Upskilling staff to save time
But there came a time, says City Care’s human resources manager Adrian Watson, that the quality of written language in City Care forms, reports and other documents was causing concern. The company also wanted to boost employees’ computer literacy.
City Care partnered with the Tertiary Education Commission and Hagley Adult Literacy Centre to initiate literacy and numeracy training, after Initial assessments showed that some staff had a reading level of six-years-old. A pilot 2010 programme to improve numeracy, literacy, communications skills and computer ability among managers and supervisors was successful – and was then extended to everyone else.

A key goal was to ensure people at all levels of the company were able to take part, and managers encouraged staff to get involved.
City Care then decided to offer the programme throughout the country, so formed an alliance with three other training providers – Sadlers, McGirr and the Horowhenua Learning Centre.
Has this training been beneficial?
Adrian says, for the staff who took up training, the result has been a million-dollar saving as people complete reports and fill out forms more quickly and accurately. There were some surprising insights, too: “We hadn’t realised how high the literacy demands of some of our forms were. But one manager spontaneously commented that there was something going on at City Care, as for the first time, she had received all the information required on an incident form and this had saved her a lot of time and effort.”
Analysis showed that arborists were inputting data to spreadsheets three times faster, tradesmen were able to read the health and safety manuals more easily, road-surfacing foremen were completing job sheets properly and managers were reading and analysing documents more efficiently.
Morale and motivation also increased. For example, 27 employees said thanks to training, they enjoyed increased confidence, improved communication skills, computer literacy and better all-round literacy.
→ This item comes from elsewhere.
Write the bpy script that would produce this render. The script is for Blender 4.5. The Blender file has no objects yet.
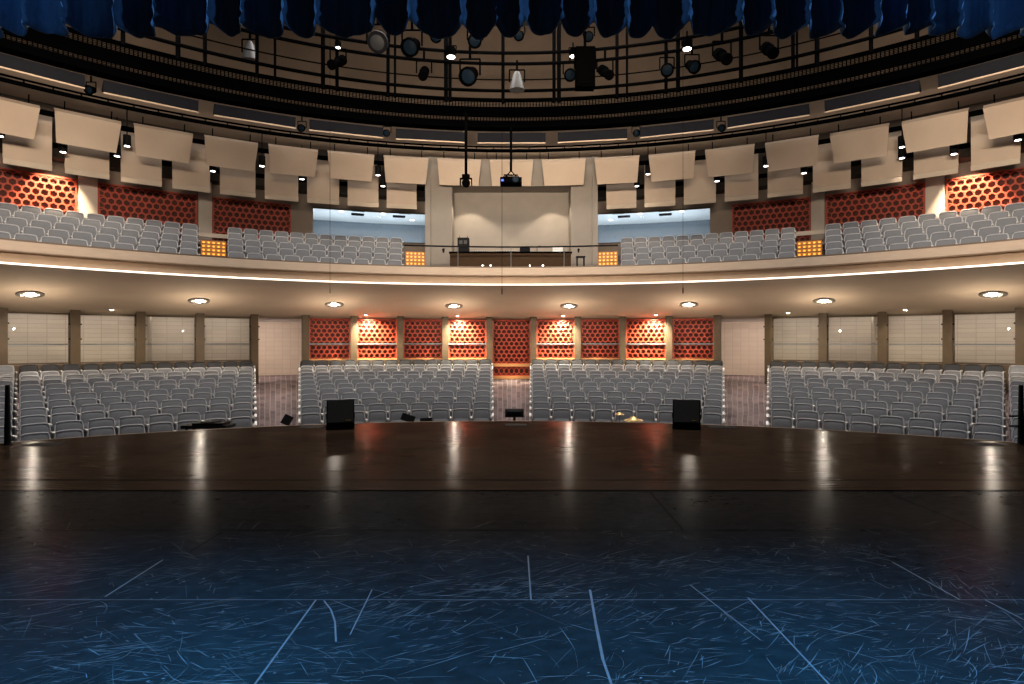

A total of 47 employees said they were saving time each day by filling out forms faster, understanding instructions better and communicating more with staff and clients. Others benefited from a dramatic increase in computer skills. “One operations manager told me it used to take a couple of days of sweating it out to do his monthly report, and it now takes him 20 minutes,” says Adrian.
Ground-breaking return
The company’s return on investment is “ground-breaking”, he adds. The value of time saved by having a more literate team adds up to $783,000 per 100 employees. Tallied up across the company, this amounts to more than $1.2 million each year.
“This training was not that difficult to do and with such a return on investment, it’s not hard to justify its continuation,” Adrian says. “City Care sees this as a successful model that will be continued – we are not going to stop.”
He adds that the success of employee training has led to a shift in business thinking. “We are aware how the lack of a good level of competency in these basic educational building-blocks of numeracy and literacy directly and dramatically affects workplace productivity, and now it’s a fundamental part of our training strategy from here on.”